A hostelry has stood on the Bridge Street site since 1198, by the pub's own reckoning — making this widely regarded as Ireland's oldest pub. The present building was built in 1754 as a coaching inn; the pub appears in surviving documents as far back as 1653.

Earlier uses

Built at the head of the River Liffey, where Norman soldiers guarded the gate that provided the only access into Dublin. On cold, damp nights the soldiers would warm their hands over braziers — barrels of fire — from which the pub takes its name.

Literary links

Drinking ground for Brendan Behan and Jonathan Swift — both names that turn up in the regulars list across multiple eras.

Military history

The Brazen Head narrowly survived the intense fighting of the 1922 Irish Civil War.
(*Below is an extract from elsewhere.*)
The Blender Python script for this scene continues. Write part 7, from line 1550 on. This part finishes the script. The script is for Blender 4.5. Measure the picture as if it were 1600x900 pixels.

It served, at various times, as plotting-room for the United Irishmen, meeting place for Daniel O'Connell, and hiding place for Michael Collins.

Architecture

There has been a public house and hotel on this site since 1198, with a record in 1703 of a James King being granted ‘all that large timber house called the Brazen Head’. Rebuilt in the mid eighteenth century, the building has a long association with the history of Dublin.

Regulars

Robert Emmet, Edmund Burke, Daniel O'Connell, Henry Grattan and Wolfe Tone all drank here, plotting the future of Ireland over pints. Brendan Behan, Jonathan Swift and Michael Collins are all part of the pub's lore — Collins having sought refuge within its walls during the War of Independence.